As evidenced in my experience, there is a very good trick to save the photographer the day, especially where there are many around like the drunken barflies around a bar.

There is an old game for children in Hong Kong having been passed down from generations to generations; well, at least starting from the generations when the traffic light saw, so to speak, the light of the day. 
The game is called, Yet Yee Sam Hung Luk Deng, or literally, One Two Three Traffic Light.  By playing this game with the kids, the photographer can leisurely stand on the same spot and have the kids voluntarily posed for the camera, for as long as the photographer wishes.

This is how:
1) Find a spacious area.  An outdoor place is ideal.

2) Find a wall or some structure safe for the kids to push.

3) The photographer stands turning to the wall (tweak the camera right for the scene before turning, of course)

4) Ask the kids to go as far back as possible from the photographer.
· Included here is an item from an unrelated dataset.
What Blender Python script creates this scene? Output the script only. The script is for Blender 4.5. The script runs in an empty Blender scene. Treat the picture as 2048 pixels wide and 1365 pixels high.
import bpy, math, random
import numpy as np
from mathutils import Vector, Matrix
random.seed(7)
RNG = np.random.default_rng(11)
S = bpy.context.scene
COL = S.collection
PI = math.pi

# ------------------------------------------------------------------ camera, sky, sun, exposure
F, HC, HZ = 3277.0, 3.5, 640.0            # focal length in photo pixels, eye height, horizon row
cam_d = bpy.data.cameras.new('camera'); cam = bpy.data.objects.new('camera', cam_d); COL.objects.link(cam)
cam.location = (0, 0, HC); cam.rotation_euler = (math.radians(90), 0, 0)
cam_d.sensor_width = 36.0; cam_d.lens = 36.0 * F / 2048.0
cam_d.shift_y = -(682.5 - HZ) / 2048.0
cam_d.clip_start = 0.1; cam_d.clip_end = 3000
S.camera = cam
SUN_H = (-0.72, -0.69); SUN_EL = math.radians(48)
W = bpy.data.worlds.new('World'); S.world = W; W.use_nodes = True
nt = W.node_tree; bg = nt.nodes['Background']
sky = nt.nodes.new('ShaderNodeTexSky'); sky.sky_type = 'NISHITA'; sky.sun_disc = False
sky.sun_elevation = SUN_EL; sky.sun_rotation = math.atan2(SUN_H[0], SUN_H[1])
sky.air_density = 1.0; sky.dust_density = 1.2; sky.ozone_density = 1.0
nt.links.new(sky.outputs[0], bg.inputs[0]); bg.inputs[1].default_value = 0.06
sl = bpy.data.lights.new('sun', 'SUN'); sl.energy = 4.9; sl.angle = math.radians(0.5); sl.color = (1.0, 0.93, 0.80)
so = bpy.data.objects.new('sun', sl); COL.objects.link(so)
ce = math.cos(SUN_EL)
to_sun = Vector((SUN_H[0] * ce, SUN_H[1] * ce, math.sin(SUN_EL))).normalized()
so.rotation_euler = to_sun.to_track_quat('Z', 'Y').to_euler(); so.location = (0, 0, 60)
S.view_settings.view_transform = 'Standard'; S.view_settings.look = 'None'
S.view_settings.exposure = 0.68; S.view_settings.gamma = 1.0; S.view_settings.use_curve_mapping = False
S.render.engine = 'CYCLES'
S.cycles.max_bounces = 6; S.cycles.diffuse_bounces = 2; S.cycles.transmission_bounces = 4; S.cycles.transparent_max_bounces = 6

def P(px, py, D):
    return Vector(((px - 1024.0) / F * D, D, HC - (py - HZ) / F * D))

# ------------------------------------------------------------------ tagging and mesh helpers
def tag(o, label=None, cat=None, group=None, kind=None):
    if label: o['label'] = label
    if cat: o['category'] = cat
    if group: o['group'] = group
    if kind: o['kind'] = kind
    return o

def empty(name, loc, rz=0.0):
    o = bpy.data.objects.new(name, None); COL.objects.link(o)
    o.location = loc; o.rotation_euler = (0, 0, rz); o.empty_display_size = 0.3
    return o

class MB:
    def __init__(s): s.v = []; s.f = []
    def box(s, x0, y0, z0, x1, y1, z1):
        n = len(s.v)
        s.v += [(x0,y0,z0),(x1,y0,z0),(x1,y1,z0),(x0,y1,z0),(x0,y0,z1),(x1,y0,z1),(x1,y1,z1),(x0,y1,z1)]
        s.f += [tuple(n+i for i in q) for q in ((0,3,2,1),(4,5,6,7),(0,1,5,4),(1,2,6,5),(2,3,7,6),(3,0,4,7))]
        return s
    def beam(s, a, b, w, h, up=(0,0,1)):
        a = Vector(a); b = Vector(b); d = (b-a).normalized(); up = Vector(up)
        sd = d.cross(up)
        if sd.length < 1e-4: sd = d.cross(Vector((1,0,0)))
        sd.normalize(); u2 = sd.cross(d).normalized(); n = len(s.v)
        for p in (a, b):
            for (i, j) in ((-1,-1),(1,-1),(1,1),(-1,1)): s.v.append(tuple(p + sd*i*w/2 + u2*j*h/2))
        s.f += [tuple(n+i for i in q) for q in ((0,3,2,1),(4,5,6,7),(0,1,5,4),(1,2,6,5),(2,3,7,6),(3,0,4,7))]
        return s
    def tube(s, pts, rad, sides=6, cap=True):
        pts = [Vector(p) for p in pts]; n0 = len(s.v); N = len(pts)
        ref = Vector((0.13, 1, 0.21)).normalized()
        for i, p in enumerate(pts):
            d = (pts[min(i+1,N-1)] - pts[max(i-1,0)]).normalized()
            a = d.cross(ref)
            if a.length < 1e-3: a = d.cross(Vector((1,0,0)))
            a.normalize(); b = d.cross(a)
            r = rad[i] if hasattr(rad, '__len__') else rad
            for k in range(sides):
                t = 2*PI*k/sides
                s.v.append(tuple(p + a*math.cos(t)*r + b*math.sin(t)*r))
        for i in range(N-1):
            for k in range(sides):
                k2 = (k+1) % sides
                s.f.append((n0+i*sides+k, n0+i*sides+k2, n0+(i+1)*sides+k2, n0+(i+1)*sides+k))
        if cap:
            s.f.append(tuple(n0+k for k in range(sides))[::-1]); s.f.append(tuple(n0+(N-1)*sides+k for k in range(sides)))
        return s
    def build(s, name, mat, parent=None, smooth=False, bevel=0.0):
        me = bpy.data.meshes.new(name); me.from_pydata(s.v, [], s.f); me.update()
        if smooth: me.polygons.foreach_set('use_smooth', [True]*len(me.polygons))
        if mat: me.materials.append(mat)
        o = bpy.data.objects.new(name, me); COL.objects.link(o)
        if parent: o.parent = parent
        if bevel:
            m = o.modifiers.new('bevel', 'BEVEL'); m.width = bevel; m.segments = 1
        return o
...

5) Then, the photographer, facing the wall, should chant, “One two three, traffic light.  Four five six, cross it right.”  Make it in a melodic way.  The chant can be paused or repeated at will.  Whenever it is paused, the photographer turns to face the kids.

6) For the kids, while the chant is going on, they should run as fast as they could towards the wall which the photographer is facing.  But when the chant pauses and the photographer turns his face around, the kids must freeze actions.  Otherwise, they lose.  Those who finally make it to the wall are winners.

7) Surely, the photographer must let all the kids win in the end so that they are willing to play for some more rounds.  But before that, the photographer will have lots of chances to take photos of the kids frozen in various forms of gestures, with great smiles of excitement on their faces too.  Just make sure that when playing the game, you chant the last word differently as a signal for the turnabout.  You will want all of them in a ready pose for the shots, won’t you?

It can’t be any easier for a photographer in dealing with a flock of restless kids.